Para o estruturalismo existia a importância do papel do Estado na construção de um sistema econômico integrado e capaz de auto-reproduzir-se, de forma relativamente endógena, graças a uma integração virtuosa entre agricultura e a indústria, ao incentivo estatal ao desenvolvimento tecnológico e à criação de um sistema econômico nacional que priorize o crescimento das forças produtivas (p. 43). 

Conforme argumentado, por exemplo, por Erber e Cassiolato (1997), mesmo durante o auge do neoliberalismo, os Estados jamais deixaram de intervir fortemente para fomentar o desenvolvimento produtivo e tecnológico e a expansão de setores estratégicos para a dinâmica estrutural, mesmo que essas políticas fossem camufladas por imperativos estratégico-militares. Tais políticas, que se caracterizam pela complexidade, visam ao desenvolvimento de atividades consideradas estratégicas para o crescimento econômico e à consolidação das bases regionais e locais para o desenvolvimento tecnológico.

As políticas centradas na promoção de sistemas de inovação e nas relações entre empresas e demais atores diferem das políticas baseadas nas antigas visões dicotômicas e linear da inovação. Quanto à forma, destaca-se a tendência de as políticas focalizarem conjuntos de atores e seus ambientes, visando potencializar, disseminar e tornar mais eficazes seus resultados. Os diferentes contextos, sistemas cognitivos e regulatórios e formas de articulação, cooperação e de aprendizado interativo entre agentes são reconhecidos como fundamentais em geração, aquisição, uso e difusão de conhecimentos, particularmente daqueles tácitos.

Alguns países vêm adotando estratégias que explicitamente visam à mobilização de sistemas de inovação [Cassiolato (1999)].12 Outros países, mesmo que não explicitando essa visão sistêmica, vêm na prática envolvendo atores e mobilizando elementos similares.13 Erber foi um dos primeiros autores brasileiros a salientar a importância da política de inovação no Brasil:  

A análise da participação do Estado no processo de desenvolvimento científico e tecnológico dos países capitalistas centrais sugere três conclusões: 1. Embora o nível de desenvolvimento da acumulação de capital e da divisão de trabalho nas economias centrais favoreça o processo de desenvolvimento científico e tecnológico, essas condições favoráveis são em parte reforçadas pela ação do Estado mas, também, em parte criadas pela interferência estatal; 2. As medidas de apoio do Estado ao processo de desenvolvimento científico e tecnológico (especialmente este último) transcendem o apoio às atividades de P&D. Tais medidas, no entanto, são com frequência tomadas com outros objetivos que não o desenvolvimento tecnológico em si: garantir o suprimento interno de certos produtos, reforçar as condições de competição internacional, etc. Nesses casos o desenvolvimento tecnológico é um meio de atingir tais objetivos mais amplos, especialmente no caso das indústrias de ponta; 3. As medidas de apoio ao desenvolvimento científico e tecnológico estão fortemente concentradas em alguns setores industriais, as chamadas indústrias de ponta, especialmente aquelas ligadas às atividades militares e espaciais [Erber (1980, p. 29)].  

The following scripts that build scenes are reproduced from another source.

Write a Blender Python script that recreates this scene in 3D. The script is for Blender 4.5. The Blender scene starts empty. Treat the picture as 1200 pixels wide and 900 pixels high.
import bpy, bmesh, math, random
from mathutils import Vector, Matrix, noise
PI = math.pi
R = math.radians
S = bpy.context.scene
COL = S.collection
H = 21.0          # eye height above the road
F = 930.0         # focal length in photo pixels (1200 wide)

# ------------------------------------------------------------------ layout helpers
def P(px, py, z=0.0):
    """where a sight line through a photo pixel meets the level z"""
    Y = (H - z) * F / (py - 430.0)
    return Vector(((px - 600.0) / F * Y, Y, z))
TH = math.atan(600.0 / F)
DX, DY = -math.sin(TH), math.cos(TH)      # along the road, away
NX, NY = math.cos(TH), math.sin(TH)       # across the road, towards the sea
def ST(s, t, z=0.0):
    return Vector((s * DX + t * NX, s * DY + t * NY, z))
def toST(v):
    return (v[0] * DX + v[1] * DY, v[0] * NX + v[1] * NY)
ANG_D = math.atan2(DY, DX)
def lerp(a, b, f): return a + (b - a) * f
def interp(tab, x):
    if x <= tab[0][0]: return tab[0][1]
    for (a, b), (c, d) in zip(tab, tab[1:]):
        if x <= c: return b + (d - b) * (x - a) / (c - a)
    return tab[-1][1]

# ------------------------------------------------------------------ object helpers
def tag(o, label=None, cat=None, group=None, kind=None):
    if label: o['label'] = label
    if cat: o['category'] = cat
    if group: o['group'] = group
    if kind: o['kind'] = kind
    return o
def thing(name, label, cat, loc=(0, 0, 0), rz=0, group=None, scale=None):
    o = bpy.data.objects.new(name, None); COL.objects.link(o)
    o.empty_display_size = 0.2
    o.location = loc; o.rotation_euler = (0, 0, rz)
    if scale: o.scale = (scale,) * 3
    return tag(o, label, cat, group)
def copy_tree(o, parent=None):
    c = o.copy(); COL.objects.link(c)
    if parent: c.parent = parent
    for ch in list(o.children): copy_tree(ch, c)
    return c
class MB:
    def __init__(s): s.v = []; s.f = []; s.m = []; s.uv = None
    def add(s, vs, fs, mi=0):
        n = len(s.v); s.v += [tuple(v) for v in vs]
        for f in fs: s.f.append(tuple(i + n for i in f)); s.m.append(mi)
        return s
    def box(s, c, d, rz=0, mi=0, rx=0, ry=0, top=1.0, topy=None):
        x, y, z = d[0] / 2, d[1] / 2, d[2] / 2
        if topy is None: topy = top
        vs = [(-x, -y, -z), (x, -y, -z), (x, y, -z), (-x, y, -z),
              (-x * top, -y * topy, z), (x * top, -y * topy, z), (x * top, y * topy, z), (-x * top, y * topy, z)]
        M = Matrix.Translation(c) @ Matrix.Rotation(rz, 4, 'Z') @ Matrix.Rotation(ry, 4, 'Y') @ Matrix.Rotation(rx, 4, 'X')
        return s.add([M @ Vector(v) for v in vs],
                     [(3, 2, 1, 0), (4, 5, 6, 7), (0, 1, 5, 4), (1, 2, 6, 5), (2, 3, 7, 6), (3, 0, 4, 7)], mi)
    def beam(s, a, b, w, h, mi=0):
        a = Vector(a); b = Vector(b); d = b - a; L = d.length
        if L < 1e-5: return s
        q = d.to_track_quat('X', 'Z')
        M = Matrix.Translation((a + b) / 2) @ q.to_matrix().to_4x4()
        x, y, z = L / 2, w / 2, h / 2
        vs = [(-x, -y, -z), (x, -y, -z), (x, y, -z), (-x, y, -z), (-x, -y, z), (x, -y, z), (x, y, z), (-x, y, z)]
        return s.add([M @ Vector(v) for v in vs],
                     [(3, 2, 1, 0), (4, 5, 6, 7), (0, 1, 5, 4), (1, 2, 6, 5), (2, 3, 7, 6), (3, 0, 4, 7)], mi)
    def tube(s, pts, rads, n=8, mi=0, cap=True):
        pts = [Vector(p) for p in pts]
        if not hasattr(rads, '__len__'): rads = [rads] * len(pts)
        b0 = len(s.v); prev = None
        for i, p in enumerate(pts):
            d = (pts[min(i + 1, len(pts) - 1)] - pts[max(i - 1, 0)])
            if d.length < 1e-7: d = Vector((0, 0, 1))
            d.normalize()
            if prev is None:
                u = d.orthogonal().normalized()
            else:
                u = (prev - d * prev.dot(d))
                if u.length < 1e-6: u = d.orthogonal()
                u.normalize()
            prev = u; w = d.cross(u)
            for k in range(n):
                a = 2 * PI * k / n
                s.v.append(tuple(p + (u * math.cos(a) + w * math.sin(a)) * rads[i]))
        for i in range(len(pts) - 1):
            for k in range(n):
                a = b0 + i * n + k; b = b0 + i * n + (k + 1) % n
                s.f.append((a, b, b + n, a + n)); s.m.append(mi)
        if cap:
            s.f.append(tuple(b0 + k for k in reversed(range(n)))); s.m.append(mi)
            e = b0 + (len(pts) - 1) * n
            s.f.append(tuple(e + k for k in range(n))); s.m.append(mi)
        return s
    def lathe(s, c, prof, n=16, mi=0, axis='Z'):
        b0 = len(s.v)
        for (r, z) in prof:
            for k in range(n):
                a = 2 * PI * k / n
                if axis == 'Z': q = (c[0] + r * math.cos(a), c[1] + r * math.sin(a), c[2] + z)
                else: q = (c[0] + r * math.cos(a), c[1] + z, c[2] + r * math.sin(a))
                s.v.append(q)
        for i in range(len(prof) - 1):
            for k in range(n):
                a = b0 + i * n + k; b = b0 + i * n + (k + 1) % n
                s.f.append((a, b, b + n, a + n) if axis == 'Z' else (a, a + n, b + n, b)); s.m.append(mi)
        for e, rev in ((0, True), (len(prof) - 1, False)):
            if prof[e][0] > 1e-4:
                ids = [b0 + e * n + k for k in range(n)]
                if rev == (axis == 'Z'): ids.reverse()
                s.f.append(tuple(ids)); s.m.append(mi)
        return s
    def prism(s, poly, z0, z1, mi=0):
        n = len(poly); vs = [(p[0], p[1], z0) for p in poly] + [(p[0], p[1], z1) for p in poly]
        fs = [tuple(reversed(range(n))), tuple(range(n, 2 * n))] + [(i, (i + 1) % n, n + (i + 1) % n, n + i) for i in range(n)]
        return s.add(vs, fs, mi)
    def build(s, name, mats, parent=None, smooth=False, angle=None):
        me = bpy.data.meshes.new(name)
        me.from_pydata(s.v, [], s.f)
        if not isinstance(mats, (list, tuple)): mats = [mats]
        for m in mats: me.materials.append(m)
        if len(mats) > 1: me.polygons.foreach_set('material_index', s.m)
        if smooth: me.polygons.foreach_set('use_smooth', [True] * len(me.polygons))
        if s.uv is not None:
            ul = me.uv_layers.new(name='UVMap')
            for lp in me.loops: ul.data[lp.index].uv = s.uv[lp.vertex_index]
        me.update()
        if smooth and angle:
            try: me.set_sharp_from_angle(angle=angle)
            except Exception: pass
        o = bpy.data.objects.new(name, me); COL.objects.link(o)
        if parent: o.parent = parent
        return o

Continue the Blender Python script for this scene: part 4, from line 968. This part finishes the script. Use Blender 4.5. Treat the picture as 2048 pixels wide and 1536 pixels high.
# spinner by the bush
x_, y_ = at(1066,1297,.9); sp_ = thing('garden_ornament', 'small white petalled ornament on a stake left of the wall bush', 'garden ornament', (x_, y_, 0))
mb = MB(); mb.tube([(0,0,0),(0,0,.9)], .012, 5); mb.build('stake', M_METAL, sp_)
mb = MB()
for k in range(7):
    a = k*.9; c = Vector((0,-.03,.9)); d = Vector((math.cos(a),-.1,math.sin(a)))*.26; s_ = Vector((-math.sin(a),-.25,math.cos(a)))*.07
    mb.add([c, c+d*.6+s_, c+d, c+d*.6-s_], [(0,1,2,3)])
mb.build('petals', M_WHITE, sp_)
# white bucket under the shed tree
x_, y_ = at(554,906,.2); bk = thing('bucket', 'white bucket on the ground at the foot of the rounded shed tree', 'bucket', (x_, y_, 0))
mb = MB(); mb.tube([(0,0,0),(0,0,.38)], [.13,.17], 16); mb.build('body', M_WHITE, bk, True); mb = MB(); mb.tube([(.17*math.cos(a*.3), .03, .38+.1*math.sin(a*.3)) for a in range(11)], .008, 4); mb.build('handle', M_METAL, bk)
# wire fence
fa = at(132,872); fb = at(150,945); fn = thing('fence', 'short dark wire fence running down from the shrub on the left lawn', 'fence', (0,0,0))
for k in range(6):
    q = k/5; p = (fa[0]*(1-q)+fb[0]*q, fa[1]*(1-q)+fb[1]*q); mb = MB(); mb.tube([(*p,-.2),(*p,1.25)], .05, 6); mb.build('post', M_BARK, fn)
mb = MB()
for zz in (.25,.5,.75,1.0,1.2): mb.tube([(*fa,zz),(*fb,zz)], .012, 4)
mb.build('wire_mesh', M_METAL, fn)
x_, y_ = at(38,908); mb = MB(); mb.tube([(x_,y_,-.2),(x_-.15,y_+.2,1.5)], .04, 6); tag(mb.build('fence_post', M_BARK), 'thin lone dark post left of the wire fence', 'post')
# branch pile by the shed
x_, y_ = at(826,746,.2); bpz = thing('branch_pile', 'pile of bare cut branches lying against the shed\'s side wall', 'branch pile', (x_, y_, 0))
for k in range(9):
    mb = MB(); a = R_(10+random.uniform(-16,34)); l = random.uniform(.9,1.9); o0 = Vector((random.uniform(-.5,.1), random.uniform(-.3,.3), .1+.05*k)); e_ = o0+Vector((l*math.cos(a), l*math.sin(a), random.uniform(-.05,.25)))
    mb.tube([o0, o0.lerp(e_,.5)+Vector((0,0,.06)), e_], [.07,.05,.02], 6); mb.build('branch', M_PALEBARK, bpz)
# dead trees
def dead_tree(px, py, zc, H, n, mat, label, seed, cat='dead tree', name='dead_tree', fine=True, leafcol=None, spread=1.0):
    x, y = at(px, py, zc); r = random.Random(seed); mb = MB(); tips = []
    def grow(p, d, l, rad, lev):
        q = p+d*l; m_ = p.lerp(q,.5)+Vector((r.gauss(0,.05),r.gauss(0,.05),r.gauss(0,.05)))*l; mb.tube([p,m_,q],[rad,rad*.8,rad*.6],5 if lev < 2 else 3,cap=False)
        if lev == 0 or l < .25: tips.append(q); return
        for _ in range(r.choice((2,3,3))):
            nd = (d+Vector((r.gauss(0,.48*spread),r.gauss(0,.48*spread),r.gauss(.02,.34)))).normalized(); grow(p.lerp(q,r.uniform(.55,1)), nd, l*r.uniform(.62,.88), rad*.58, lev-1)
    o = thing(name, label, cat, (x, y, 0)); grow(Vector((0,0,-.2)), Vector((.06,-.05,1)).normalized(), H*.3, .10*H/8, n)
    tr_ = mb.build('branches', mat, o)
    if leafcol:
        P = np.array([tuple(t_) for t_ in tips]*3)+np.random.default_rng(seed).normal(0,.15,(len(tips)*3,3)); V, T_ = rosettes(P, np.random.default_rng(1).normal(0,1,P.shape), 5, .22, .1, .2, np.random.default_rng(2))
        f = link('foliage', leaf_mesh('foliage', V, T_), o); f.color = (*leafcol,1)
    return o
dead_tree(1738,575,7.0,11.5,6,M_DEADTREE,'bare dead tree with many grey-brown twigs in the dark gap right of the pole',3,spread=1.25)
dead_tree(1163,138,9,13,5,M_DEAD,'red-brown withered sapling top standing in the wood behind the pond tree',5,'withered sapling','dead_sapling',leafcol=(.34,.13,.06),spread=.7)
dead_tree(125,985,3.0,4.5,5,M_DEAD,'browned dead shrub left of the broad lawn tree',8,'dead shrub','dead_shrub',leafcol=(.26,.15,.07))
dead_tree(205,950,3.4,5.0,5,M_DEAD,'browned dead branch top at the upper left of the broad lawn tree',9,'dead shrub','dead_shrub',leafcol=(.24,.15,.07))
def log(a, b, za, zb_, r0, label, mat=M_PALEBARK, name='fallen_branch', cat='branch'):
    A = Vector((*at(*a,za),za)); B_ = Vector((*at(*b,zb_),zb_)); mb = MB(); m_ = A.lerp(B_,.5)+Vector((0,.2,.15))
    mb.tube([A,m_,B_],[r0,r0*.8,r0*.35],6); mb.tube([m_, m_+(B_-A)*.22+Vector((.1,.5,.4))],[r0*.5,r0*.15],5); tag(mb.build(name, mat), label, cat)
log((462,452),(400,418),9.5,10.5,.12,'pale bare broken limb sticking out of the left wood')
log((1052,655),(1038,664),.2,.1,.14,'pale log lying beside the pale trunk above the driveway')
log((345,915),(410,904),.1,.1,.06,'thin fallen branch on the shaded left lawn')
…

A ação de política é necessária ainda em países como o Brasil, tendo em vista dois fatores principais. Primeiro, porque  

as situações de atraso vigentes nos países subdesenvolvidos se caracterizam pela ausência de elos centrais na estrutura produtiva e institucional, (o) que requer uma ação estruturante do Estado para induzir – ou mesmo assumir a responsabilidade direta via empresas estatais – a montagem de determinados setores na matriz produtiva, envolvendo uma ruptura radical das rotinas preexistentes [Erber (1992, p. 16-17)]. 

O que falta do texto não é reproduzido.